For business owners there are additional benefits. I have a number of clients with earnings in the £100,000- to-£125,000 bracket who are contemplating buying themselves an electric company car instead of taking the income. That is because with every £2 that you earn over £100,000 you lose £1 of your personal allowance. It brings your income tax rate to effectively 60%. Paying 0-2% in BIK is a lot more appealing if you are in that position! The total cost of the car can be written off against your profits in the first year, which cuts your corporation tax, too.
Of course, you do not have to be a business owner to enjoy the lower running costs of EVs. They can be half as much as for petrol and diesel, depending on your electricity tariff and the time of day (or night) you charge the batteries.
The average UK driver will cover 7,400 miles in a year and the average new car fuel consumption is around 50 miles per gallon. So a typical new car gets through 148 gallons of petrol in a year. If the average price per gallon is £5.45 that means the “average” EV driver will save around £400 a year in fuel. And they pay no road tax – adding another £150.EV drivers also enjoy 100% discount on London’s Congestion Charge. That can be worth thousands to the daily commuter, though a lot less to a pensioner in Birmingham!
There are negatives. The government offers a grant of up to £3,000 to buy an EV, as well as £350 towards the cost of installing a home charger, but they are typically as much as £10,000 more expensive than petrol equivalents.

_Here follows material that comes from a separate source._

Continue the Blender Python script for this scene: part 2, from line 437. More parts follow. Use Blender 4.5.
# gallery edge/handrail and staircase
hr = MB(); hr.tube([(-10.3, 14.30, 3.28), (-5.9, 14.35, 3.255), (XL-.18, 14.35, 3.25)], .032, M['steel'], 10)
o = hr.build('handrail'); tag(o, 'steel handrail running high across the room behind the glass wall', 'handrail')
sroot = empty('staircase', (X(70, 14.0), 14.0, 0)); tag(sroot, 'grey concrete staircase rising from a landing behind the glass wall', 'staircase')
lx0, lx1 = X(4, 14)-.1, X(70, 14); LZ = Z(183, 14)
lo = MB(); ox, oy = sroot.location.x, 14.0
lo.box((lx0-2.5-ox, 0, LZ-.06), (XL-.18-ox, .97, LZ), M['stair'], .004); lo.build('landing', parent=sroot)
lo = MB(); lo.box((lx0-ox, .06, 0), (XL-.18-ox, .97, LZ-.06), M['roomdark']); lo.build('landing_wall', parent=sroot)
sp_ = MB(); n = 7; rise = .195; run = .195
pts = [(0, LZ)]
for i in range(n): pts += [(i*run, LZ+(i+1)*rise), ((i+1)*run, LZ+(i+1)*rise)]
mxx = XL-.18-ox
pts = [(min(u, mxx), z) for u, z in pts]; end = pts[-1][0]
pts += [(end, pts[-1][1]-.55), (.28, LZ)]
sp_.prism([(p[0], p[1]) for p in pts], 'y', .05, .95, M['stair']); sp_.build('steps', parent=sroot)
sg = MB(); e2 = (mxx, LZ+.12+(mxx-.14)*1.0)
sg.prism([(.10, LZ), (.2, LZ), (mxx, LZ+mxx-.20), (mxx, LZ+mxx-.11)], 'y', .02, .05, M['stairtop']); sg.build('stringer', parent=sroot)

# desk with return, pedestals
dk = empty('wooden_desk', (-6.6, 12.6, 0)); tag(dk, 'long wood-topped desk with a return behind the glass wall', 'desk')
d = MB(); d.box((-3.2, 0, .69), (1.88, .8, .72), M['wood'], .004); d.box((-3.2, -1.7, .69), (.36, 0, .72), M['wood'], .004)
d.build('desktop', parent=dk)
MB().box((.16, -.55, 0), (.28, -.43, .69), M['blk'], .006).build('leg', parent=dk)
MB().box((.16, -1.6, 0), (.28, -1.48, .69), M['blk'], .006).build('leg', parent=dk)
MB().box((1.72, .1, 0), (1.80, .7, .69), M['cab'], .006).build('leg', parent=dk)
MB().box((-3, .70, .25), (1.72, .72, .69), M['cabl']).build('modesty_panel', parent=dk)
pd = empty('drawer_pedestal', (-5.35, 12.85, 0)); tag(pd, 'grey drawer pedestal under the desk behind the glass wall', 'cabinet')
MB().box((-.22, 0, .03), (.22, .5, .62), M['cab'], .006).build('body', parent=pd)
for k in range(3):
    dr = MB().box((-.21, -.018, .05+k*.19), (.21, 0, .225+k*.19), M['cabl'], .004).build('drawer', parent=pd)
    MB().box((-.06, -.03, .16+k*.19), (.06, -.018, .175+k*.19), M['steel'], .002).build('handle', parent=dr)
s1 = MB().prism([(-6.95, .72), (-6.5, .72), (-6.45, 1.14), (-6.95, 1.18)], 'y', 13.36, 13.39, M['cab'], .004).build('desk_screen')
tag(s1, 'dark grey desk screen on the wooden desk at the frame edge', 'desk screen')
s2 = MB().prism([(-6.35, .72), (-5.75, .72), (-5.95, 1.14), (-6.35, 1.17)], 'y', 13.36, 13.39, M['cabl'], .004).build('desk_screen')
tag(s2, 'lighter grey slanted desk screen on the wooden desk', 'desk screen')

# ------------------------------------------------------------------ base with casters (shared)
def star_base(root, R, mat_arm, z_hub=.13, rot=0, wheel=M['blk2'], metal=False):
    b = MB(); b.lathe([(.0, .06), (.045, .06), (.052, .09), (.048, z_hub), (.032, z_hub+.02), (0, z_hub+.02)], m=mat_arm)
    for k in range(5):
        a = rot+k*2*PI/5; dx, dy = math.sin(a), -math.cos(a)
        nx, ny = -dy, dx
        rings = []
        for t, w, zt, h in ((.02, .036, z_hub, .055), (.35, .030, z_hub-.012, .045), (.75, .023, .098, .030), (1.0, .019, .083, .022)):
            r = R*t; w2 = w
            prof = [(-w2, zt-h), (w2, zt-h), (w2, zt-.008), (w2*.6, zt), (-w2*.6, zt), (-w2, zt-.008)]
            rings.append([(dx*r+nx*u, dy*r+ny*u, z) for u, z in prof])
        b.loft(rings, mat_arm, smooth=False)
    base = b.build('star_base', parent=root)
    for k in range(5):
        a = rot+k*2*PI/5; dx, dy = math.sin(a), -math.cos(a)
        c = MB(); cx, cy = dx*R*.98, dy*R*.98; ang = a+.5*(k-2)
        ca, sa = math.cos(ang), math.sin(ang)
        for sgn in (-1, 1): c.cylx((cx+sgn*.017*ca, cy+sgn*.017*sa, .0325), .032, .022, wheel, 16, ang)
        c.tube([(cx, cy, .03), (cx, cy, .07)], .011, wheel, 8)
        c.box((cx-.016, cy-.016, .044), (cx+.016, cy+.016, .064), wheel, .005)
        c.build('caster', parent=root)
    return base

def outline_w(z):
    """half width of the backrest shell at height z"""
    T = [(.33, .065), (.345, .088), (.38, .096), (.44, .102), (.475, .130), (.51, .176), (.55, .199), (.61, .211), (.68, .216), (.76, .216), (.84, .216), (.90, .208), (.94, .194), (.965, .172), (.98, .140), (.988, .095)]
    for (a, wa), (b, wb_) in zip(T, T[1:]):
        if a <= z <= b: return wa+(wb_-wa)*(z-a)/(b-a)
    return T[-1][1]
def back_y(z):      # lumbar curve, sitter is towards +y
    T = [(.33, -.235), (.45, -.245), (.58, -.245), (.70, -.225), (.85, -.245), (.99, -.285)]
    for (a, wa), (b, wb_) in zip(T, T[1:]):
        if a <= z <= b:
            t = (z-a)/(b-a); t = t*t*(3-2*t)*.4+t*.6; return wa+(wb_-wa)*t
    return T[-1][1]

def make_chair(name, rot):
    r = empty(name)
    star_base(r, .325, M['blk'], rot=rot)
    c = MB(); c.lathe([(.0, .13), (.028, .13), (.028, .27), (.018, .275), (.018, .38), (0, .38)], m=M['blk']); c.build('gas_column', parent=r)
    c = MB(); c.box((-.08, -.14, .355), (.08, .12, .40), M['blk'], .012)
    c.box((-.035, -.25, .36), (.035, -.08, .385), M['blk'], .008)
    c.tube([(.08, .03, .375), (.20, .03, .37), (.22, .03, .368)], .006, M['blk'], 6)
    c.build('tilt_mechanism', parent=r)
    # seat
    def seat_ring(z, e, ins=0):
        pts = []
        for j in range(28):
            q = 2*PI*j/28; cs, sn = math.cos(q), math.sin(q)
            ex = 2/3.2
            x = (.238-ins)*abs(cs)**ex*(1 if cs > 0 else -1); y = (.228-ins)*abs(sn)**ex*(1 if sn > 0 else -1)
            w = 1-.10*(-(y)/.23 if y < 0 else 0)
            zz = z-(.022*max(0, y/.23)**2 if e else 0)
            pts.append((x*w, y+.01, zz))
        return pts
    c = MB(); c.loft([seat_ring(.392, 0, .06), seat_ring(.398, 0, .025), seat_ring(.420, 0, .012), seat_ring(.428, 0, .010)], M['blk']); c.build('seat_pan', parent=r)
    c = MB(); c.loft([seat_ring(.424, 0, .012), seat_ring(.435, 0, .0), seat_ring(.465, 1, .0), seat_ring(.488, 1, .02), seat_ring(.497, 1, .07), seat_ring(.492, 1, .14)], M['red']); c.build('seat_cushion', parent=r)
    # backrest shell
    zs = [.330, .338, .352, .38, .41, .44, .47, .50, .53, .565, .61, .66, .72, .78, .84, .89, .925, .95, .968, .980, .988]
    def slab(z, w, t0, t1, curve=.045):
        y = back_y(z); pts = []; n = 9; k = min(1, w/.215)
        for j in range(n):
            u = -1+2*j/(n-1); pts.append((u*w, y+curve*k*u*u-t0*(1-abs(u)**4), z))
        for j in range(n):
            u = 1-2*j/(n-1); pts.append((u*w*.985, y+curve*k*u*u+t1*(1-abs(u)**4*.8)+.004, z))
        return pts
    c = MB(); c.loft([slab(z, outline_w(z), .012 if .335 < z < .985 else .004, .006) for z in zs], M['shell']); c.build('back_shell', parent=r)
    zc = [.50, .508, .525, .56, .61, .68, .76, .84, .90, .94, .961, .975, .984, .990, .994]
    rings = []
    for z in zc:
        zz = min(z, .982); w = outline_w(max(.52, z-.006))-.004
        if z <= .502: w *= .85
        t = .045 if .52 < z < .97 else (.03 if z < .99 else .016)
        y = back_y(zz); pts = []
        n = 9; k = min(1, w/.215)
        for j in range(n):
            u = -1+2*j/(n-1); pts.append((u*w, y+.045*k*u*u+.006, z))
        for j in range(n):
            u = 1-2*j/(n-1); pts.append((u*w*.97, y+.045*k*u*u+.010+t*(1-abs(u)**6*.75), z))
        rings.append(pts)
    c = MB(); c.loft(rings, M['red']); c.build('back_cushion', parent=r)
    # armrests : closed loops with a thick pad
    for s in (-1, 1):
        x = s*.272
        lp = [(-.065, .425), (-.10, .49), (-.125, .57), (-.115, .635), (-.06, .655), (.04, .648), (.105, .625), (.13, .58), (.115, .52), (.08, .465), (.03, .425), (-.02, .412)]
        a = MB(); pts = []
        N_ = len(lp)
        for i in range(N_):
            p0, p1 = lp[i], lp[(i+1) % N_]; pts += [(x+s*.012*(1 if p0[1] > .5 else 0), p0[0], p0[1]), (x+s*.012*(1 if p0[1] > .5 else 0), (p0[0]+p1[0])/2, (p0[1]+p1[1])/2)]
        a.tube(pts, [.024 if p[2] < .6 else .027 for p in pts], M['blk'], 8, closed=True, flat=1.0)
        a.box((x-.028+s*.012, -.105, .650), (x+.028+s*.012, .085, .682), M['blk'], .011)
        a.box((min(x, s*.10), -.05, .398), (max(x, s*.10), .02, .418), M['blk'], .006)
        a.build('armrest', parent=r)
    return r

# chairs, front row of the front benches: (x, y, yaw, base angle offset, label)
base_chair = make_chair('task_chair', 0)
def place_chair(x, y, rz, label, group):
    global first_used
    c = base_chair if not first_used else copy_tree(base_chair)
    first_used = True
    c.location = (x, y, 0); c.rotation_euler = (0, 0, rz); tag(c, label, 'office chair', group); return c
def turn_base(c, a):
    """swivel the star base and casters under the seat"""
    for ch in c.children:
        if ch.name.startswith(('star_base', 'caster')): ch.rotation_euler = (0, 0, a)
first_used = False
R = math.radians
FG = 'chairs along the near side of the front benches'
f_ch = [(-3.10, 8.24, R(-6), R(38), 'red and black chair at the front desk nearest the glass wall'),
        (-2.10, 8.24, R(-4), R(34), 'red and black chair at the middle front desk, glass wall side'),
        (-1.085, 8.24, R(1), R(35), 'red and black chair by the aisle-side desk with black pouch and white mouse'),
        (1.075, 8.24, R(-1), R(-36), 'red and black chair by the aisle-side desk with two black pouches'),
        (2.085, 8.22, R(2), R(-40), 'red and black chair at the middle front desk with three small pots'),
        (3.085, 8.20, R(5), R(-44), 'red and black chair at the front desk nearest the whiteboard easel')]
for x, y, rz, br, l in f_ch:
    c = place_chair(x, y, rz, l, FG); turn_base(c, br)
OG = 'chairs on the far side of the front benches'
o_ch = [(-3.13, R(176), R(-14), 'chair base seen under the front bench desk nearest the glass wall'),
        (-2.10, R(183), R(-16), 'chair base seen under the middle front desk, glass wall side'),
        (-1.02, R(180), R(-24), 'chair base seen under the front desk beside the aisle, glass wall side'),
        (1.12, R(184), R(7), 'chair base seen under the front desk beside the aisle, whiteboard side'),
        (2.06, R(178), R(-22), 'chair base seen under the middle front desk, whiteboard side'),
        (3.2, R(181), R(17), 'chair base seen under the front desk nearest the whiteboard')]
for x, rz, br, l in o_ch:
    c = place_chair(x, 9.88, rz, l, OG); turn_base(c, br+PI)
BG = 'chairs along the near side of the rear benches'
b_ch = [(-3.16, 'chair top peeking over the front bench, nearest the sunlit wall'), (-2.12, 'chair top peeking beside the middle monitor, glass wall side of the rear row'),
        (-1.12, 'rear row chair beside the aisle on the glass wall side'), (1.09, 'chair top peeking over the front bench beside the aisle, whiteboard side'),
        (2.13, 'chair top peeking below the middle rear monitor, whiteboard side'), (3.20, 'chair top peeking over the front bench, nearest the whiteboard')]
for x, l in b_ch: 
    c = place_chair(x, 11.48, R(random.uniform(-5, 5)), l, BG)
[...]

In theory then, you might have to drive your EV for between 10 and 20 years before the lower fuel bills make you better off financially. But bear in mind that the government is determined to drive us to electric. New cars fuelled purely by petrol or diesel will no longer be sold in the UK by 2030. I can easily imagine policy measures to make ownership of fossil-fuel and hybrid vehicles more expensive.
Hybrid solution
Many drivers will of course also be drawn to the altruistic appeal of reducing vehicle emissions – for some it is difficult to put a price on that.
In the end, therefore, it may not be the costs that put people off buying an EV but ‘range anxiety’ – the fear of puttering to a halt on the middle of the M1 because you have run out of energy.